start SUPPLIED RECORDS
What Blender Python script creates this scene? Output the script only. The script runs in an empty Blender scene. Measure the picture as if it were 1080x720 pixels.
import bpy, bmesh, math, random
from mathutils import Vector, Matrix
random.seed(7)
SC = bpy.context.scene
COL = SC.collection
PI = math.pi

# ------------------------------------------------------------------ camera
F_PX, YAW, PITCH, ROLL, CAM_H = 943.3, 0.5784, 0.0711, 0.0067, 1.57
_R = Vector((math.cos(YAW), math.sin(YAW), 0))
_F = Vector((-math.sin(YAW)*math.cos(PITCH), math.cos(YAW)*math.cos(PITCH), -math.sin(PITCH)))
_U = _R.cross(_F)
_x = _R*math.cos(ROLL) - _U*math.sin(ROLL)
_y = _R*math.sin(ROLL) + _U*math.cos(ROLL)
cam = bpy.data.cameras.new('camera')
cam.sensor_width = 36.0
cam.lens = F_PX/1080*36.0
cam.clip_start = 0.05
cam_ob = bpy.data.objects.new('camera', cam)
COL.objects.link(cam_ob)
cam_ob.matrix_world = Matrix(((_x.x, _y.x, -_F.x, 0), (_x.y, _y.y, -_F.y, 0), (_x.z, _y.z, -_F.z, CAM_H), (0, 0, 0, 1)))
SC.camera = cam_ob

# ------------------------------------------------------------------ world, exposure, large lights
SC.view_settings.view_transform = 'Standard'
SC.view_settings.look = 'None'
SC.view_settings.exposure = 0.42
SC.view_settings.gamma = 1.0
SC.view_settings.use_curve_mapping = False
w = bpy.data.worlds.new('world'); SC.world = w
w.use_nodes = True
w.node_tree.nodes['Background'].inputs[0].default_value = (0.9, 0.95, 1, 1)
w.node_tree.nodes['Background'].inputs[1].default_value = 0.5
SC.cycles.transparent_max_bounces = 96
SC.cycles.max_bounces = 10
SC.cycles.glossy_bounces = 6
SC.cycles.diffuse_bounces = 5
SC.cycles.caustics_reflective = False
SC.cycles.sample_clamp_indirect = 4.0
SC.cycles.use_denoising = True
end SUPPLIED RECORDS
start SUPPLIED RECORDS
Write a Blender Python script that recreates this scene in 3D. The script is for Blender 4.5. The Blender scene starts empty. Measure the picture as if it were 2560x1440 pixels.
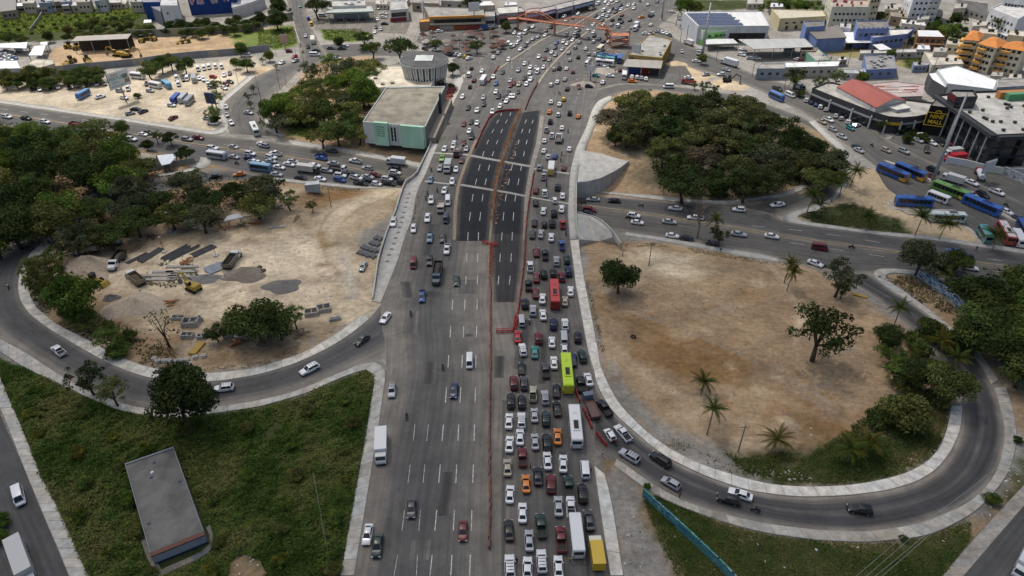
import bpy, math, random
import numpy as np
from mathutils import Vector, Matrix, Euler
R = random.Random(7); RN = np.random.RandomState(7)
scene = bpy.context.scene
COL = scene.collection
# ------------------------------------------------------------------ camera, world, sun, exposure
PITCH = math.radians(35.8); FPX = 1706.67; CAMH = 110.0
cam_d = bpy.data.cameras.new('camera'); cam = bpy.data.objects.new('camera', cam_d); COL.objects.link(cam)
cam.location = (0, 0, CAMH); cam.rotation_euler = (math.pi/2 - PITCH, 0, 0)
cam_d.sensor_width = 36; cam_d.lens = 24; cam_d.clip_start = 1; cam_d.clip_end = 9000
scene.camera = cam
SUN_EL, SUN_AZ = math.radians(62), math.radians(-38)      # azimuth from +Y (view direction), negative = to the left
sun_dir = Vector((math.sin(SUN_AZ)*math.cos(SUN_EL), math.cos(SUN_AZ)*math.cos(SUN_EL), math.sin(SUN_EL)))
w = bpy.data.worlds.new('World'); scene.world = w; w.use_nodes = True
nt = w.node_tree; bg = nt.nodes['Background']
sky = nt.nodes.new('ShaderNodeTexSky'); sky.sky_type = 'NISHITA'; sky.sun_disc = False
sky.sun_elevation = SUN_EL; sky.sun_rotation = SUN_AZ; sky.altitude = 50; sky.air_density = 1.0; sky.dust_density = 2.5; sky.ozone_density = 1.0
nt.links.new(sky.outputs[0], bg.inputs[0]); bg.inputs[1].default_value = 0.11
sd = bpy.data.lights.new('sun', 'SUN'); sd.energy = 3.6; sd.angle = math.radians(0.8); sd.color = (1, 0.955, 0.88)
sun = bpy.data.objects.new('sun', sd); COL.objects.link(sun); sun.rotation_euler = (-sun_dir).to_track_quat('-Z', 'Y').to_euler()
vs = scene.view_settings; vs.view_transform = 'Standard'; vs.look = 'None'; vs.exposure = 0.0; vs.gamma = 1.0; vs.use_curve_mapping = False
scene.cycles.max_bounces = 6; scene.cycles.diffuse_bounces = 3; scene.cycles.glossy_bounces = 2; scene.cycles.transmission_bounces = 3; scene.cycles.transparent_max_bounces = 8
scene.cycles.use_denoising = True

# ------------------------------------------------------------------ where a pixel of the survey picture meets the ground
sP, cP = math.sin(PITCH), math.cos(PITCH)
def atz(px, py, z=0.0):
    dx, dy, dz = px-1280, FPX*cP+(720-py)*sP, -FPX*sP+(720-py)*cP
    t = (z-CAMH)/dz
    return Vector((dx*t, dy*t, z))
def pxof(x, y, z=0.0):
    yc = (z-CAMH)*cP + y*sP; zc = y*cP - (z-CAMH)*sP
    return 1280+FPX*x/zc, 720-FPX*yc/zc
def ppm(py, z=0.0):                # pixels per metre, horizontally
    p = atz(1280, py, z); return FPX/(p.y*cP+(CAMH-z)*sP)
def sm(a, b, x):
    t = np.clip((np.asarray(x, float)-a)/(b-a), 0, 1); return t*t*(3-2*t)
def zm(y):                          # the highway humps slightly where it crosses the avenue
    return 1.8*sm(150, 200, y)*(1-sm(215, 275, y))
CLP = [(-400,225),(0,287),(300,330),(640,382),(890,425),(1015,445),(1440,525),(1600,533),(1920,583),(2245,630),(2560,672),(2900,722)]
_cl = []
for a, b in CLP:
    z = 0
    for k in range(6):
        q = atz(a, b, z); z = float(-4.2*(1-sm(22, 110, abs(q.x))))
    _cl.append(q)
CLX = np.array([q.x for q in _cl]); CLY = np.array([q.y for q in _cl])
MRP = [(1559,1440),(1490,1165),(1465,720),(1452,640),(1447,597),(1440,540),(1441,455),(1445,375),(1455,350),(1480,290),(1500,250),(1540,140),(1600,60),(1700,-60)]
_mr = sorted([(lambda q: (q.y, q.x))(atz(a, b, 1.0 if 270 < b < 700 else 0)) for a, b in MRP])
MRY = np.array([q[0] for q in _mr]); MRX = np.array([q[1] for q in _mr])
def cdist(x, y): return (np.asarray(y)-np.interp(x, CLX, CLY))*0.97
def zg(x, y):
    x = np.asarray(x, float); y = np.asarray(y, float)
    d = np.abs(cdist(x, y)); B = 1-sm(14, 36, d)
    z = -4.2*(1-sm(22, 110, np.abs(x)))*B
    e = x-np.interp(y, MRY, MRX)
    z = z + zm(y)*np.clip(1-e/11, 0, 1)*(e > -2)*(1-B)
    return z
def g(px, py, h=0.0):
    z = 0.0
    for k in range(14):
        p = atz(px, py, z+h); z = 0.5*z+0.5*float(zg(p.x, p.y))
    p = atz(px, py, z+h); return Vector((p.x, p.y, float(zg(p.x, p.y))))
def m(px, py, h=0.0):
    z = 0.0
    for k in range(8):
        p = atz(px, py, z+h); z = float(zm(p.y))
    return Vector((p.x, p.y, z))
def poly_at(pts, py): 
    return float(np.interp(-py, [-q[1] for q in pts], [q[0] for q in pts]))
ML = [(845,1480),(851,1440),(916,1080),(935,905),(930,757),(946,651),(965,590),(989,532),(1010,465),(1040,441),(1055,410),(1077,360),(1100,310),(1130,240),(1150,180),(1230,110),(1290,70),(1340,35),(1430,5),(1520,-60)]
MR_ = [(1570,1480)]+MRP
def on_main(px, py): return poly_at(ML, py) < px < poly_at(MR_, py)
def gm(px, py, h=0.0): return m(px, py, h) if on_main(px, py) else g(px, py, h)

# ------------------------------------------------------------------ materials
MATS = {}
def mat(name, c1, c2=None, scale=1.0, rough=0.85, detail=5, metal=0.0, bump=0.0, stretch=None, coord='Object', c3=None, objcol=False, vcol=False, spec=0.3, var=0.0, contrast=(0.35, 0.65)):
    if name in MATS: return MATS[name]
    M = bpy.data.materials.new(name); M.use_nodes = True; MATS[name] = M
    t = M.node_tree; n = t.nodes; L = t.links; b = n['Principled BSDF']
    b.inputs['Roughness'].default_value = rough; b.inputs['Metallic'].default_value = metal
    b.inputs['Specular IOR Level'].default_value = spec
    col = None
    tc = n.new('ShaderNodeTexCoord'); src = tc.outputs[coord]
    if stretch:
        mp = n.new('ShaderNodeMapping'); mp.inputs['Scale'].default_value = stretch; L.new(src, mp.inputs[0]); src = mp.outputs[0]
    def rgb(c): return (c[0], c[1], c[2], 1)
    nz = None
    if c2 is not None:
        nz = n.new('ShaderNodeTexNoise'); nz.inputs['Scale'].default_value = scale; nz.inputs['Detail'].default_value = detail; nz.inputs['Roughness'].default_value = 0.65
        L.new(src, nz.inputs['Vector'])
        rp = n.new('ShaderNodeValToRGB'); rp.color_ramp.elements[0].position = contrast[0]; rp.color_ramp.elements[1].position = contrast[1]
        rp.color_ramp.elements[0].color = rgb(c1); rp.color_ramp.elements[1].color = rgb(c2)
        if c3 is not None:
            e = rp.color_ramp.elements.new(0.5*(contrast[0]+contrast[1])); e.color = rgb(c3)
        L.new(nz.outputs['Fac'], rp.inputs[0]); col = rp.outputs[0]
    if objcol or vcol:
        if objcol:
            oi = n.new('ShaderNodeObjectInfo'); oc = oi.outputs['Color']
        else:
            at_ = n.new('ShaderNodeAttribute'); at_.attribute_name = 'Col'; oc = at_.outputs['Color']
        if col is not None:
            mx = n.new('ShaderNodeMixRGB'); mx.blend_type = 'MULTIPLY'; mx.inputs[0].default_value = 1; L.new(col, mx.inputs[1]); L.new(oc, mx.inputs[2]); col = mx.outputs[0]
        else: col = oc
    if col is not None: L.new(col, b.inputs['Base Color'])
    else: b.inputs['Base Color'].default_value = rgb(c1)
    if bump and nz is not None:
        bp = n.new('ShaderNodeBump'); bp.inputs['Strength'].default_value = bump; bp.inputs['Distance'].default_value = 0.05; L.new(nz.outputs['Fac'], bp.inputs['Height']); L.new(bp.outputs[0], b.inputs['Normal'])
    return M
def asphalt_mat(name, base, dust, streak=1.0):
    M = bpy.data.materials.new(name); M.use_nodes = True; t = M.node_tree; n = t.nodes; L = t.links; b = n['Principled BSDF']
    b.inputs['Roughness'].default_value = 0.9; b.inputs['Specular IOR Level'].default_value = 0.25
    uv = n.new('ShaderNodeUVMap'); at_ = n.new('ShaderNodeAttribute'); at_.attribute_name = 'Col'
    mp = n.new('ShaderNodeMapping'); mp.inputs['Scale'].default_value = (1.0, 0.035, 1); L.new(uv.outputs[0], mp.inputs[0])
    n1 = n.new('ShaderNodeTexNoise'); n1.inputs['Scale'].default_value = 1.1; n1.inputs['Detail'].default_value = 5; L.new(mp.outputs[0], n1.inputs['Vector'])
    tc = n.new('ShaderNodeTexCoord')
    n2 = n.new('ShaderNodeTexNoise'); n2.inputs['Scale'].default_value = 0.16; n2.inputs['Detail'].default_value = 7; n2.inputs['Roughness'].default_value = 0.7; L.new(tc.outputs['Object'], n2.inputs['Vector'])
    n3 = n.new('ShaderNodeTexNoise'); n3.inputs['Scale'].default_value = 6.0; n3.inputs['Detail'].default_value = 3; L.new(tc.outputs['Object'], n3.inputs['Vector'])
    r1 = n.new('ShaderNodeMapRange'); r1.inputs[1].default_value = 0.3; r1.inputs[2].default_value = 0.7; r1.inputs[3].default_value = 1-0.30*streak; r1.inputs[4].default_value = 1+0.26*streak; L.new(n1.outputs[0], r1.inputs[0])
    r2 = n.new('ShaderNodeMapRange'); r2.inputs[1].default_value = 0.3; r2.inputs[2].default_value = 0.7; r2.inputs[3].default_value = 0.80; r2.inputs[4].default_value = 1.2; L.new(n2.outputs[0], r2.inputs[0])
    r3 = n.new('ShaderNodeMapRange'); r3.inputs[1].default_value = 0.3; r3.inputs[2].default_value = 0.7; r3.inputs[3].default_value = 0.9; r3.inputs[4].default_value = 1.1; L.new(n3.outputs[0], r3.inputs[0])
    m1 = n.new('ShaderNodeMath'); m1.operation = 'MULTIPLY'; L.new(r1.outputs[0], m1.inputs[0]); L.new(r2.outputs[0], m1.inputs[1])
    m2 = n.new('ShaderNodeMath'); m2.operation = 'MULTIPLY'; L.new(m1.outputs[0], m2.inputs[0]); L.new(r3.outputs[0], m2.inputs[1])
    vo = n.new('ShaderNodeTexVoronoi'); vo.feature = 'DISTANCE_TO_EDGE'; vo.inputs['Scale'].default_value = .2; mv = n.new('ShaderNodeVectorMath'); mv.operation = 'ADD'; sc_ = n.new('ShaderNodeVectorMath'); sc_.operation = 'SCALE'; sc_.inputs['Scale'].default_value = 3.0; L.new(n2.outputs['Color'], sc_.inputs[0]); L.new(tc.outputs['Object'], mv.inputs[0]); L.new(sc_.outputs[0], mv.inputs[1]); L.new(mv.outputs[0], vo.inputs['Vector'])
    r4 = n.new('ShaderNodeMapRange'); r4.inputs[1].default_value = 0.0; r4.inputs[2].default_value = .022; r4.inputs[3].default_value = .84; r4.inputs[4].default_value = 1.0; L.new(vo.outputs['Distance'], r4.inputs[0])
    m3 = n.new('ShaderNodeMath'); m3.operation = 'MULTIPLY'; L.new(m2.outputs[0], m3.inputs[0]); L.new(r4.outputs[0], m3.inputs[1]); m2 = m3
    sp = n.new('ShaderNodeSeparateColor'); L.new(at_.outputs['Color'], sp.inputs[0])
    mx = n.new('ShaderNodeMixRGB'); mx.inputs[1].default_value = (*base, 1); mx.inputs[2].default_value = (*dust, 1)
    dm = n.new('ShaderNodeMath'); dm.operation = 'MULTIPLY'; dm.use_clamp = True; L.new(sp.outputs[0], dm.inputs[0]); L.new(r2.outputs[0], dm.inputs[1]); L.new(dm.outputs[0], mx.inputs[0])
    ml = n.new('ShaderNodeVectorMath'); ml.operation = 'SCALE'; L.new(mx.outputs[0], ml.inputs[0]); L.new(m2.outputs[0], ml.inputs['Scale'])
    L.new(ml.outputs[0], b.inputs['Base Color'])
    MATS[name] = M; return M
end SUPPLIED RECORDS
start SUPPLIED RECORDS
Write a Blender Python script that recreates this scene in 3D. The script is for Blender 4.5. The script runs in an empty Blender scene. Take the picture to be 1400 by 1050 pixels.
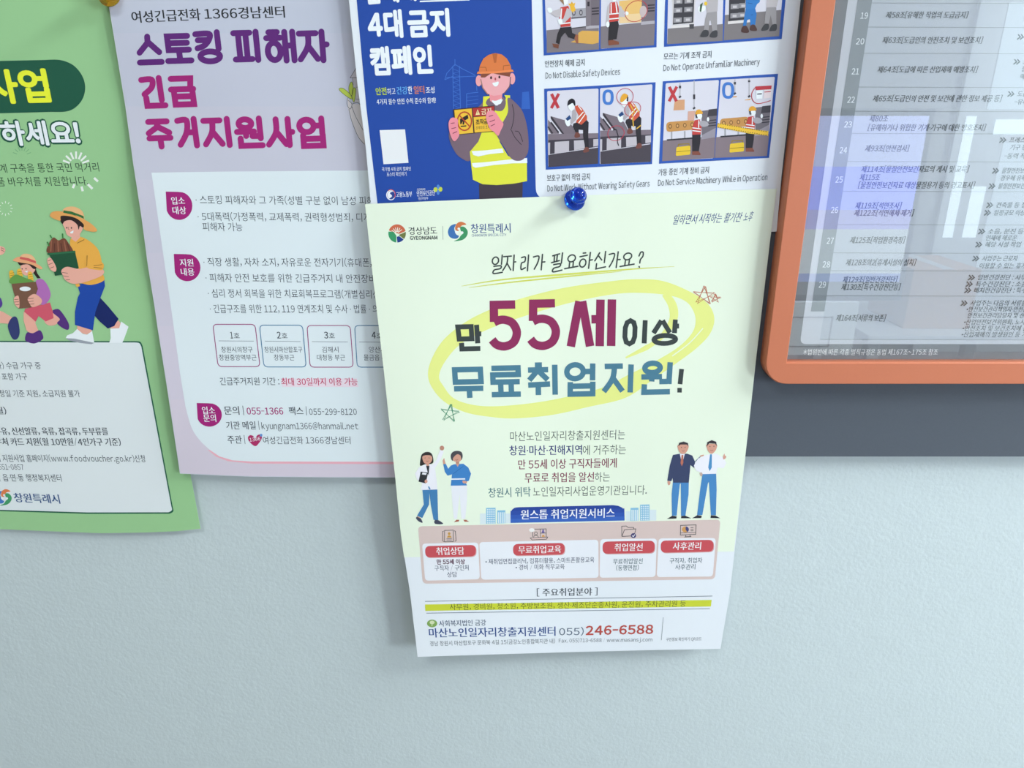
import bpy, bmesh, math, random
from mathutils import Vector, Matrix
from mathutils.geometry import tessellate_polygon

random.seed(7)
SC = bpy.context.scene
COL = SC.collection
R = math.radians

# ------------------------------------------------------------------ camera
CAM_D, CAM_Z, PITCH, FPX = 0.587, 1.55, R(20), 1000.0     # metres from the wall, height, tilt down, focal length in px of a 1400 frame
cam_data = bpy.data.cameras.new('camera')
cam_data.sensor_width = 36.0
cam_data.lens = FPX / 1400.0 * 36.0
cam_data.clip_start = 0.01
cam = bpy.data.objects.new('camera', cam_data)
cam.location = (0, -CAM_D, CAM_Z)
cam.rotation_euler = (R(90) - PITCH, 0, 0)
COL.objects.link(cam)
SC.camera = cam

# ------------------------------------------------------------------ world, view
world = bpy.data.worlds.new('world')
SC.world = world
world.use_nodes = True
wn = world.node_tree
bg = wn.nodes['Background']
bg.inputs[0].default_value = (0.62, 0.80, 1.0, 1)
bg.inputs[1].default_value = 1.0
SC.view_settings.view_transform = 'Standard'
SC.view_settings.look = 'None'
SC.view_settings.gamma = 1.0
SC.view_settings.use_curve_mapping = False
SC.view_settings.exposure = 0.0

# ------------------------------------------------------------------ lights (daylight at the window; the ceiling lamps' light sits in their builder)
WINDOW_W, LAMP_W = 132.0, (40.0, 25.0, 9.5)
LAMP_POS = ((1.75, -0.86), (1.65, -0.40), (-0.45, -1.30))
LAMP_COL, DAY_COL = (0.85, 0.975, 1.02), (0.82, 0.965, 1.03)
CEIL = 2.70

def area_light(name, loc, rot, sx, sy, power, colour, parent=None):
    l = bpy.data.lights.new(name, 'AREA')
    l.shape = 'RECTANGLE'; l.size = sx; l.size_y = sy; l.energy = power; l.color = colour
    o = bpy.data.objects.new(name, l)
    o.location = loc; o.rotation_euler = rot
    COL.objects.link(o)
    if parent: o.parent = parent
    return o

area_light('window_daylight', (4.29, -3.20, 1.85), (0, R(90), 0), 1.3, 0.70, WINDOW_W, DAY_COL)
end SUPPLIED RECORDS
◆ STATED EXERCISE
Skip all pictures. Output only the lines from the one containing "by 1050 pixels." to the one containing "R = math.radians", both lines included.

◆ RESULT BELOW
Write a Blender Python script that recreates this scene in 3D. The script is for Blender 4.5. The script runs in an empty Blender scene. Take the picture to be 1400 by 1050 pixels.
import bpy, bmesh, math, random
from mathutils import Vector, Matrix
from mathutils.geometry import tessellate_polygon

random.seed(7)
SC = bpy.context.scene
COL = SC.collection
R = math.radians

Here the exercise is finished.